**Task to complete**
Retype word for word the first line of the listing and each line after it up to the line with "PI = math.pi", with the pictures taken out.

**Stored data**
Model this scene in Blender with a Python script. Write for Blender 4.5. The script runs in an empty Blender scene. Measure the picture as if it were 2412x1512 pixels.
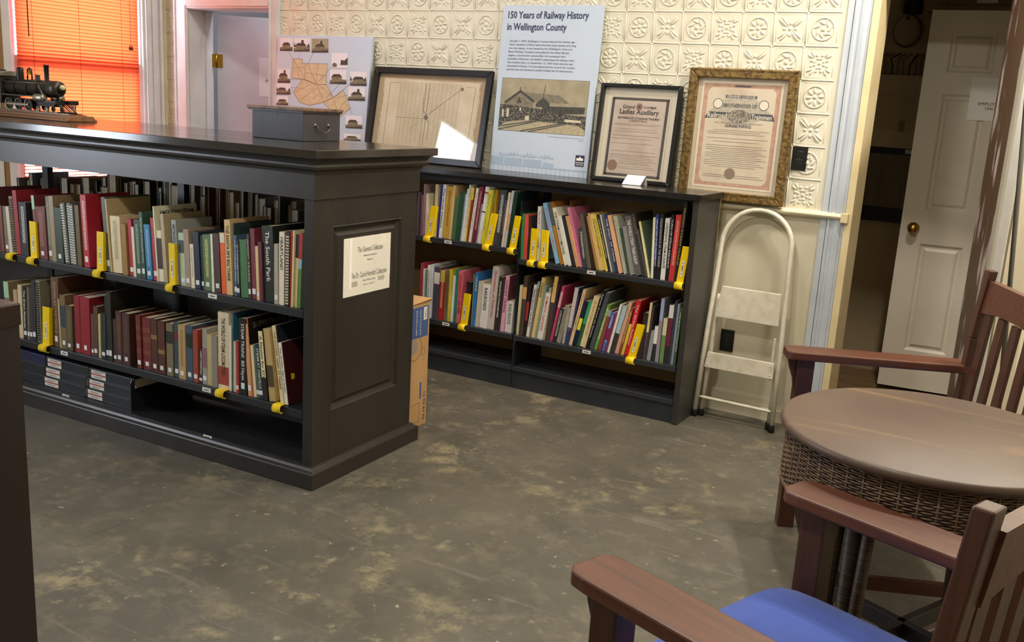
import bpy, bmesh, math, random
from mathutils import Matrix, Vector
random.seed(7)
S = bpy.context.scene
COL = S.collection
PI = math.pi

# ---------------------------------------------------------------- camera
cam_d = bpy.data.cameras.new('camera')
cam = bpy.data.objects.new('camera', cam_d)
COL.objects.link(cam)
cam_d.sensor_fit = 'HORIZONTAL'
cam_d.sensor_width = 36.0
cam_d.lens = 36.0 * 2233.44 / 2412.0
cam_d.clip_start = 0.05
YAW, PITCH, ROLL = 0.514, -0.2233, 0.0595
fwd = Vector((-math.sin(YAW) * math.cos(PITCH), math.cos(YAW) * math.cos(PITCH), math.sin(PITCH)))
rgt = Vector((math.cos(YAW), math.sin(YAW), 0))
upv = rgt.cross(fwd)
r2 = math.cos(ROLL) * rgt + math.sin(ROLL) * upv
u2 = -math.sin(ROLL) * rgt + math.cos(ROLL) * upv
M = Matrix.Identity(4)
for i in range(3):
    M[i][0] = r2[i]; M[i][1] = u2[i]; M[i][2] = -fwd[i]
M[0][3], M[1][3], M[2][3] = 4.1965, -4.6504, 1.4777
cam.matrix_world = M
S.camera = cam

# ---------------------------------------------------------------- daylight, lamps, staff door fill, exposure
W = bpy.data.worlds.new('world'); S.world = W; W.use_nodes = True
W.node_tree.nodes['Background'].inputs[0].default_value = (0.80, 0.88, 1.0, 1)
W.node_tree.nodes['Background'].inputs[1].default_value = 20.0
S.view_settings.view_transform = 'Standard'
S.view_settings.look = 'None'
S.view_settings.exposure = 0.12
S.view_settings.gamma = 1.0
S.view_settings.use_curve_mapping = False

def lamp(name, kind, loc, energy, color, size=0.3, aim=None, spot=None, sizey=None):
    d = bpy.data.lights.new(name, kind); d.energy = energy; d.color = color
    if kind == 'AREA':
        d.size = size
        if sizey: d.shape = 'RECTANGLE'; d.size_y = sizey
    else:
        d.shadow_soft_size = size
    if kind == 'SPOT': d.spot_size = math.radians(spot); d.spot_blend = 0.6
    o = bpy.data.objects.new(name, d); COL.objects.link(o); o.location = loc
    if aim is not None:
        v = Vector(aim) - Vector(loc)
        o.rotation_euler = v.to_track_quat('-Z', 'Y').to_euler()
    return o
WARM = (1.0, 0.91, 0.78)
CEIL = 3.2
lamp('ceiling_lamp', 'AREA', (2.45, -0.95, CEIL - 0.06), 9, WARM, 0.16, (2.45, -0.95, 0))
lamp('ceiling_lamp', 'AREA', (2.75, -2.0, CEIL - 0.06), 30, WARM, 0.2, (2.75, -2.0, 0))
lamp('ceiling_lamp', 'AREA', (3.2, -3.7, CEIL - 0.06), 44, WARM, 0.25, (3.2, -3.7, 0))
lamp('ceiling_lamp', 'AREA', (3.8, -0.75, CEIL - 0.06), 36, WARM, 0.16, (3.8, -0.75, 0))
lamp('ceiling_lamp', 'AREA', (0.6, -1.1, CEIL - 0.06), 20, (1.0, 0.92, 0.84), 0.16, (0.6, -1.1, 0))
lamp('ceiling_lamp', 'AREA', (4.7, -0.8, CEIL - 0.06), 60, WARM, 0.16, (4.7, -0.8, 0))
lamp('staff_door_fill', 'AREA', (-0.22, 0.36, 2.62), 9, (0.9, 0.93, 1.0), 0.2, (-0.22, 0.36, 0))  # added fill above the door head, brightens the daylit staff door leaf
for (yy, hh) in ((-0.66, 1.65), (-3.9, 1.65)):
    p = lamp('window_portal', 'AREA', (-1.52, yy, hh), 1, (1, 1, 1), 0.95, (3, yy, hh), sizey=1.6)
    p.data.cycles.is_portal = True

# ---------------------------------------------------------------- helpers
def lin(h):
    if not isinstance(h, str): return tuple(h)
    c = [int(h[i:i + 2], 16) / 255 for i in (0, 2, 4)]
    return tuple(x / 12.92 if x <= 0.04045 else ((x + 0.055) / 1.055) ** 2.4 for x in c)
def gain(h, g, cap=0.85):
    return tuple(min(cap, x * g) for x in lin(h))
_mats = {}
def mat(name, col, rough=0.5, metal=0.0, col2=None, nscale=8.0, stretch=(1, 1, 1), lo=0.35, hi=0.65, bump=0.0, bscale=None, spec=0.5, coat=0.0, trans=None, rough2=None, detail=4):
    if name in _mats: return _mats[name]
    m = bpy.data.materials.new(name); m.use_nodes = True
    nt = m.node_tree; b = nt.nodes['Principled BSDF']
    c = lin(col) + (1,)
    b.inputs['Base Color'].default_value = c
    b.inputs['Roughness'].default_value = rough
    b.inputs['Metallic'].default_value = metal
    b.inputs['Specular IOR Level'].default_value = spec
    b.inputs['Coat Weight'].default_value = coat
    if col2 is not None or bump:
        tc = nt.nodes.new('ShaderNodeTexCoord'); mp = nt.nodes.new('ShaderNodeMapping')
        mp.inputs['Scale'].default_value = stretch
        nt.links.new(tc.outputs['Object'], mp.inputs[0])
        n = nt.nodes.new('ShaderNodeTexNoise'); n.inputs['Scale'].default_value = nscale; n.inputs['Detail'].default_value = detail
        nt.links.new(mp.outputs[0], n.inputs['Vector'])
        if col2 is not None:
            r = nt.nodes.new('ShaderNodeValToRGB')
            r.color_ramp.elements[0].position = lo; r.color_ramp.elements[1].position = hi
            r.color_ramp.elements[0].color = c; r.color_ramp.elements[1].color = lin(col2) + (1,)
            nt.links.new(n.outputs['Fac'], r.inputs[0]); nt.links.new(r.outputs[0], b.inputs['Base Color'])
        if rough2 is not None:
            mr = nt.nodes.new('ShaderNodeMapRange'); mr.inputs['To Min'].default_value = rough; mr.inputs['To Max'].default_value = rough2
            mr.inputs['From Min'].default_value = 0.3; mr.inputs['From Max'].default_value = 0.7
            nt.links.new(n.outputs['Fac'], mr.inputs['Value']); nt.links.new(mr.outputs[0], b.inputs['Roughness'])
        if bump:
            bn = nt.nodes.new('ShaderNodeBump'); bn.inputs['Strength'].default_value = bump; bn.inputs['Distance'].default_value = 0.004
            if bscale:
                n2 = nt.nodes.new('ShaderNodeTexNoise'); n2.inputs['Scale'].default_value = bscale
                nt.links.new(mp.outputs[0], n2.inputs['Vector']); nt.links.new(n2.outputs['Fac'], bn.inputs['Height'])
            else:
                nt.links.new(n.outputs['Fac'], bn.inputs['Height'])
            nt.links.new(bn.outputs[0], b.inputs['Normal'])
    _mats[name] = m
    return m

class MB:
    def __init__(s): s.v = []; s.f = []; s.m = []; s.mi = 0; s.sm = []
    def add(s, vs, fs, smooth=False):
        o = len(s.v); s.v += [tuple(v) for v in vs]
        for f in fs: s.f.append(tuple(i + o for i in f)); s.m.append(s.mi); s.sm.append(smooth)
        return s
    def box(s, x0, x1, y0, y1, z0, z1):
        return s.add([(x0, y0, z0), (x1, y0, z0), (x1, y1, z0), (x0, y1, z0), (x0, y0, z1), (x1, y0, z1), (x1, y1, z1), (x0, y1, z1)],
                     [(0, 3, 2, 1), (4, 5, 6, 7), (0, 1, 5, 4), (1, 2, 6, 5), (2, 3, 7, 6), (3, 0, 4, 7)])
    def hexa(s, b, t):   # bottom 4 points, top 4 points (counter-clockwise seen from above)
        return s.add(list(b) + list(t), [(0, 3, 2, 1), (4, 5, 6, 7), (0, 1, 5, 4), (1, 2, 6, 5), (2, 3, 7, 6), (3, 0, 4, 7)])
    def prism(s, poly, axis, a0, a1):   # poly: ccw 2d list, extruded along axis
        n = len(poly)
        def P(p, a):
            return {'x': (a, p[0], p[1]), 'y': (p[0], a, p[1]), 'z': (p[0], p[1], a)}[axis]
        vs = [P(p, a0) for p in poly] + [P(p, a1) for p in poly]
        fs = [tuple(range(n - 1, -1, -1)), tuple(range(n, 2 * n))] + [(i, (i + 1) % n, n + (i + 1) % n, n + i) for i in range(n)]
        return s.add(vs, fs)
    def tube(s, pts, r, n=10, closed=False, smooth=True, cap=True):
        pts = [Vector(p) for p in pts]; k = len(pts); rs = r if isinstance(r, (list, tuple)) else [r] * k
        rings = []; up = None
        for i, p in enumerate(pts):
            if closed: t = pts[(i + 1) % k] - pts[i - 1]
            else: t = pts[min(i + 1, k - 1)] - pts[max(i - 1, 0)]
            t.normalize()
            if up is None:
                up = Vector((0, 0, 1)) if abs(t.z) < 0.9 else Vector((1, 0, 0))
            a = t.cross(up).normalized(); b = a.cross(t).normalized(); up = b
            rings.append([p + rs[i] * (math.cos(2 * PI * j / n) * a + math.sin(2 * PI * j / n) * b) for j in range(n)])
        vs = [q for ring in rings for q in ring]; fs = []
        for i in range(k if closed else k - 1):
            i2 = (i + 1) % k
            for j in range(n): fs.append((i * n + j, i2 * n + j, i2 * n + (j + 1) % n, i * n + (j + 1) % n))
        if cap and not closed:
            fs.append(tuple(range(n))); fs.append(tuple(range(k * n - 1, (k - 1) * n - 1, -1)))
        return s.add(vs, fs, smooth)
    def lathe(s, prof, c=(0, 0, 0), axis='z', n=24, smooth=True, a0=0, a1=2 * PI):
        # prof list of (r, h)
        full = abs(a1 - a0 - 2 * PI) < 1e-6; m = n if full else n + 1
        vs = []
        for (r, h) in prof:
            for j in range(m):
                a = a0 + (a1 - a0) * j / n; x, y = r * math.cos(a), r * math.sin(a)
                p = {'z': (x, y, h), 'x': (h, x, y), 'y': (y, h, x)}[axis]
                vs.append((p[0] + c[0], p[1] + c[1], p[2] + c[2]))
        fs = []
        for i in range(len(prof) - 1):
            for j in range(n):
                j2 = (j + 1) % m
                fs.append((i * m + j, i * m + j2, (i + 1) * m + j2, (i + 1) * m + j))
        return s.add(vs, fs, smooth)
    def disc(s, c, r, axis='z', n=24, flip=False):
        vs = []
        for j in range(n):
            a = 2 * PI * j / n; x, y = r * math.cos(a), r * math.sin(a)
            p = {'z': (x, y, 0), 'x': (0, x, y), 'y': (y, 0, x)}[axis]
            vs.append((p[0] + c[0], p[1] + c[1], p[2] + c[2]))
        return s.add(vs, [tuple(range(n)) if not flip else tuple(range(n - 1, -1, -1))])
    def quad(s, a, b, c, d): return s.add([a, b, c, d], [(0, 1, 2, 3)])
    def mesh(s, name, mats):
        me = bpy.data.meshes.new(name); me.from_pydata(s.v, [], s.f); me.update()
        if not isinstance(mats, (list, tuple)): mats = [mats]
        for m in mats: me.materials.append(m)
        me.polygons.foreach_set('material_index', s.m); me.polygons.foreach_set('use_smooth', s.sm)
        return me
    def build(s, name, mats, parent=None, bevel=0, loc=None, fix=True):
        me = s.mesh(name, mats)
        if fix:
            bm = bmesh.new(); bm.from_mesh(me); bmesh.ops.recalc_face_normals(bm, faces=bm.faces); bm.to_mesh(me); bm.free()
        return link(name, me, parent, bevel, loc)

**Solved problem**
Model this scene in Blender with a Python script. Write for Blender 4.5. The script runs in an empty Blender scene. Measure the picture as if it were 2412x1512 pixels.
import bpy, bmesh, math, random
from mathutils import Matrix, Vector
random.seed(7)
S = bpy.context.scene
COL = S.collection
PI = math.pi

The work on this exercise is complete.